The FDI sector has played an increasingly important role in the national economy over the last three decades.

The sector accounted for 23.4% of the country’s total investment capital while its export value increased by 12.9% to US$175.5 billion  in 2018.

Today, Viet Nam is an open economy with the total volume of trade in goods and services/GDP reaching 208.6%, indicating the fact that the country has fruitfully tapped domestic potential and utilized the global market.

The rising GDP share of the sector has contributed to shifting economic structure towards industrialization.

Between 2010-2018, industry and service respectively grew 6.9% and 6.3% on average.

The GDP share of agriculture sector fell to 16.7 in 2017 from 21.6% in 2005, the GDP share of service sector rose from 40.3% in 2005 to 43.8% in 2017, and the GDP share of industry sector picked up to 39.5% in 2017 from 38% in 2005.

The workforce in the FDI sector soared to 4,207,400 in 2017 from 358,500 (7.8% of the total workforce) in 2000.

Limitations

Viet Nam is deploying high-level preferential policies to attract investment projects in agriculture, farm produce processing, software production, and renewable energy.

However, foreign investment in agriculture sector, which makes up 15.34% of the country’s GDP, remains modest and only accounted for nearly 1.1% of the total foreign investment inflows in 2017.

The majority of FDI flowed to processing-manufacturing and real estate, making up 75% of the total registered capital in 2017.

Foreign investment in remote areas only accounted for 4.7% in 2017 despite many incentives have been introduced.

In addition, technological transfer from FDI enterprises to domestic enterprises remains modest while pricing transfer is still a challenge.

Top foreign-invested sectors.
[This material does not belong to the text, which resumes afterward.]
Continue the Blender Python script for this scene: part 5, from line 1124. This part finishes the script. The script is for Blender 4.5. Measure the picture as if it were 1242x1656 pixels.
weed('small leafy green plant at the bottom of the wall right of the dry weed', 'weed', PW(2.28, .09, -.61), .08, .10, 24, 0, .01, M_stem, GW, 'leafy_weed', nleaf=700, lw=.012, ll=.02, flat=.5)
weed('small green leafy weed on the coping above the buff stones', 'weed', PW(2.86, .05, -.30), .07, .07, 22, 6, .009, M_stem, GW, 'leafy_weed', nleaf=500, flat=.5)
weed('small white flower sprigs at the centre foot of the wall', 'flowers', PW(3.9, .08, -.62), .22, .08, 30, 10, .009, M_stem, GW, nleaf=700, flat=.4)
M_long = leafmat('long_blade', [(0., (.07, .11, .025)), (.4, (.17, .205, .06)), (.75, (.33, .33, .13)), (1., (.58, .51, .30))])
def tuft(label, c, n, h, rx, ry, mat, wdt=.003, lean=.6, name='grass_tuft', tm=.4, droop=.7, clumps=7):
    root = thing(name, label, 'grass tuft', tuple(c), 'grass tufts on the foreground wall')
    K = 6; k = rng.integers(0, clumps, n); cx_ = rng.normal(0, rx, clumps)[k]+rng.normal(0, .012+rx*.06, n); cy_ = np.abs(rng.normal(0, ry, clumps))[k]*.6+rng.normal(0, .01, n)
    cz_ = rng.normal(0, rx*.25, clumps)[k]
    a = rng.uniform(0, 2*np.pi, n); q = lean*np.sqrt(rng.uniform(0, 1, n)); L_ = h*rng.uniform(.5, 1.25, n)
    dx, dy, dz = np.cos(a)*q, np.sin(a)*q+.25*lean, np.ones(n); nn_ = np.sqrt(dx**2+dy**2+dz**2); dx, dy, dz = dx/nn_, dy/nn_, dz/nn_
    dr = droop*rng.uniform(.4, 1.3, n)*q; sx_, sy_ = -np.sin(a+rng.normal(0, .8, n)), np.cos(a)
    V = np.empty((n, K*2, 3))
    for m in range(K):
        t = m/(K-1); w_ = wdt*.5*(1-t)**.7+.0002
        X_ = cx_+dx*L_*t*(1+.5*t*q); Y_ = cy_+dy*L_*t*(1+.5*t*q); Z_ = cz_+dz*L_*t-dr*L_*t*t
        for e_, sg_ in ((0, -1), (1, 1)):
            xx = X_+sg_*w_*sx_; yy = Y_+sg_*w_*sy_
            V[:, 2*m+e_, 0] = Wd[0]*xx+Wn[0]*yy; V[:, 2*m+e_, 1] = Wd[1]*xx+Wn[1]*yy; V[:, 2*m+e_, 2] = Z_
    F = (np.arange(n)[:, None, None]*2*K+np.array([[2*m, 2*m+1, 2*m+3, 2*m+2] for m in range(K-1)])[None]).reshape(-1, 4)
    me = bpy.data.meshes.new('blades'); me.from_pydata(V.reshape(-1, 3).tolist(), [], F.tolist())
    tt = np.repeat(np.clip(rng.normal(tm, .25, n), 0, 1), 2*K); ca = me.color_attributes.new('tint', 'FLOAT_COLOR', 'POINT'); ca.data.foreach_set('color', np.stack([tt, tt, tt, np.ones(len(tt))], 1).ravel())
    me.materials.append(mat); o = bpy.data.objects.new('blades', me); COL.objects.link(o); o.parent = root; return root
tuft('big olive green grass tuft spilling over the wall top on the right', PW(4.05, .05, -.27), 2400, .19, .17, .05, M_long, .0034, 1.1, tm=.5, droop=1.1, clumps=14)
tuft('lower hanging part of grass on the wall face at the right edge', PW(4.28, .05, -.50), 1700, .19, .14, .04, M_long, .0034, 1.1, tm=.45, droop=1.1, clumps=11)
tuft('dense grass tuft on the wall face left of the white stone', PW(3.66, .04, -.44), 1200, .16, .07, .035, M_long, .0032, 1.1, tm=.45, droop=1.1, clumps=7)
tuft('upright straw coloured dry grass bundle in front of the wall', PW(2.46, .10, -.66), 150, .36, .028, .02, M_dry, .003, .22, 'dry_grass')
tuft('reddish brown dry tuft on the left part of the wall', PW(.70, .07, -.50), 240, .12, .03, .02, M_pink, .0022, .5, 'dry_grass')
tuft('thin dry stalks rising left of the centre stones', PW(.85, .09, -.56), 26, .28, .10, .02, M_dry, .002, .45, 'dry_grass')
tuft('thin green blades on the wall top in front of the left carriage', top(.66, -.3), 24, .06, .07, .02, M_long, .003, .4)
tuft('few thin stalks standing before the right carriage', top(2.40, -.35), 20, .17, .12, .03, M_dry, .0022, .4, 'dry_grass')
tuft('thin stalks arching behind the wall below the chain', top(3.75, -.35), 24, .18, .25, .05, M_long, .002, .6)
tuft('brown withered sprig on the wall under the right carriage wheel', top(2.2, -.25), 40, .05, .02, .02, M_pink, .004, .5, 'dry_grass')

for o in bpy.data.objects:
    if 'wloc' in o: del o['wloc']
Graphics by VGP

Preferential FDI attraction policies must be changed

It is widely acknowledged that the 4th industrial revolution will produce profound changes to the global economy.

Domestically, the country’s growth remains unstable and unsustainable while Viet Nam set ambitious goal to become a high middle-income country.

To avoid the middle-income trap and take advantages of the sign free trade agreements, Viet Nam needs a new selective strategy in luring foreign investment.

The new strategy must figure out priority sectors and domains to provide a guide to active foreign investment attraction.

The Government needs to reduce incentives and overlapping of legal regulations while doubling efforts to improve the business environment and quality of infrastructure.

Poverty reduction goals should be financed by the State budget instead of calling on foreign investment through preferential policies.

Only profit-making businesses should be offered incentives.

The country also needs to reform vocational training system in a bid to raise the quality of workforce to meet the requirements of the all economic sectors, including the FDI one.

A system for evaluation of policies should be introduced to supervise and measure the effectiveness of policies./.